22 декабря в половине второго по петербургскому времени мы перешли через понтонный мост и очутились в Галиции. Кучками стояли солдаты, теснились военные и обывательские подводы, валялись груды обтёсанных брёвен для строящегося моста. От переправы сразу же начинается ровное австрийское шоссе, идущее вдоль Вислы. По бокам шоссе толстые короткие ветлы с сердито растрёпанными верхушками из голых прутьев. На повороте белая большая доска, на которой чёткими буквами обозначено по-польски: «Королевская область Галиция. Уезд Домбровский. Местечко Щуцин».

Щуцин — небольшое галицийское местечко с двухэтажными каменными домами, старым костёлом и большими лавками. Но все это в прошлом. Сейчас Щуцин — совершенно мёртвый посёлок, по которому, как по кладбищу, блуждают наши солдаты. Дома все разрушены, окон нет, печи разворочены, на полу сено, рваные еврейские молитвенники, много битой посуды, тряпки и зловонная грязь. Лишь кое-где на задворках мелькают робкие обывательские фигуры. И дальше, за Щуцином, такая же мёртвая тишина. Деревни покинуты. Над крышами ни дымка, в окнах пусто. На дворе ни гусей, ни скота, ни телег. Даже на деревьях, растущих вдоль шоссе, — ни одного воробья. Изредка встречаются обывательские фурманки с молчаливыми польскими мужиками, приветствующими нас низкими-низкими поклонами. На одной фурманке, погоняемой поляком, сидел чернобородый галицийский еврей. Один из наших молодых возчиков, проходя мимо него, хлестнул его батогом, о чем радостно сообщил нашим солдатам.
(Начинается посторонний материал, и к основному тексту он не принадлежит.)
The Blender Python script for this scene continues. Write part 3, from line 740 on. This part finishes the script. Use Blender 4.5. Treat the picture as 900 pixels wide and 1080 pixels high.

Часам к четырём добрались до Ривана — большой деревни, расположенной перпендикулярно к шоссе. Свернули и пошли вдоль узкой речонки, обсаженной ветлами. Остановились в просторной крестьянской хате. В доме порядок: большие коричневые кафельные печи, деревянный пол, крашеные скамьи. Во дворе — сараи с навесами для лошадей, бетонный колодец, чистый деревянный клозет. Хозяйка, баба лет сорока пяти, плачет и громко вздыхает.

— Чего ты?

Да у меня уж стояли и наши войска, и русские, и казаки.